The Real Deal New York

These were the largest Manhattan real estate loans in November

Foreign debt predominated the month's biggest lending deals
By Will Parker | December 20, 2017 01:50PM

From left: 285 Madison Avenue Deutsche’s John Cryan, Natixis’ Laurent Mignon and 28 Liberty Street (Credit: RFR, Getty Images and 28 Liberty)

When big-time property owners need a loan the world is their oyster. And the largest loans recorded in Manhattan this November make abundant use of that world.

This month’s United Nations of debt included banks from Britain, Germany, France, Switzerland, South Korea, Abu Dhabi and Singapore, which together accounted for the majority of the $3.05 billion in November’s top 10 loans. See them all below:

1) Built in the International style – $702.5 million

Fosun International’s tinted-glass tower at 28 Liberty Street has seen a major overhaul since the Shanghai-based company acquired the building in 2014 without a traditional debt package. But last month, the company borrowed $702.5 million against the property with loans from Deutsche Bank and HSBC, part of a total refinancing reported to equal $800 million.

2) If you can’t sell ‘em, refinance ‘em – $445 million

Sales launched at Witkoff Group, Fisher Brothers and New Valley’s 111 Murray two-and-a-half years ago, but they’ve not been able to sell out the $1.05 billion luxury condo project just yet. That’s where the banks come in. The development partners recorded a $445 million portion of a $650 million condo inventory and construction loan refinancing package. The inventory loan will cover units still in contract that are expected to close next year. Blackstone Group is the lender.

3) Yes, another Hudson Yards office building – $403.5 million

Cove Property Group will join the quickly swelling office construction brigade at Hudson Yards after securing $403.5 million in financing from Apollo Global Management. Brokerage HFF represented Cove on the deal. Cove plans to expand the existing building to 18 stories and 700,000 square feet.

4) The man who would refinance – $270 million

RFR Realty’s Aby Rosen has refinanced a few times in the past year, but the largest of those deals is the $485 million refinancing of 285 Madison Avenue, $270 million of which has closed. French bank Natixis led the debt, which included funding from Korea-based KTB Asset Management.
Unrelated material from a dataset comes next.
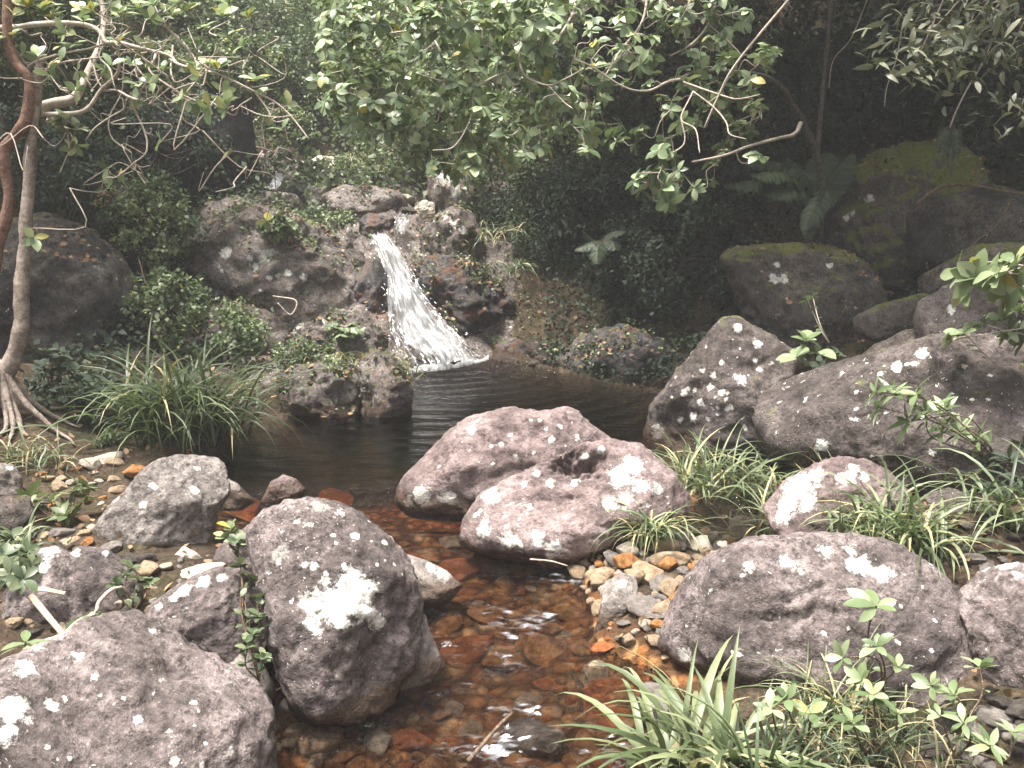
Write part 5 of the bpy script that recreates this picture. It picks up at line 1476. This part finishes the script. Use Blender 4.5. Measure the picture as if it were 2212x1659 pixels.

5) A borrower with moxy – $262.2 million

Lightstone Group refinanced $262.2 million in funding for the conversion of 485 Seventh Avenue into the Marriott Moxy Hotel. Goldman Sachs provided the new loan. The hotel is expected to count 618 rooms.

6) If I were a Tishman – $257 million

Tishman Realty refinanced its Westin Hotel leasehold at 270 West 43rd Street with a $257 million loan from Credit Suisse and Natixis. That’s on top of of $57 million in debt that Credit Suisse previously provided to the owner for the land under the building on Oct. 31.

7) Broadway Baby – $195 million

Jeff Sutton and SL Green landed $195 million from the Singaporean lender United Overseas Bank to refinance retail at 1552 Broadway. The tenant at the building is Express, which has been trying to get out of its lease.

8) Tower 46 deal – $195 million

In another SL Green refi, the REIT and its partner PGIM Real Estate took $195 million for its office condo floors at Tower 46, located at 55 West 46th Street. Natixis and M&T Bank provided the debt.

9) Gaw-lly! – $170 million

Hong Kong private equity firm Gaw Capital secured an acquisition loan for the Standard High Line at 848 Washington Street, for which it paid $340 million. Natixis was the lender.

10) London, New York – $154 million

The Abu Dhabi Investment Authority funded its acquisition of the London hotel at 151 West 54th Street with a $154 million loan from First Abu Dhabi Bank. Blackstone sold the 563-key hotel to ADIA.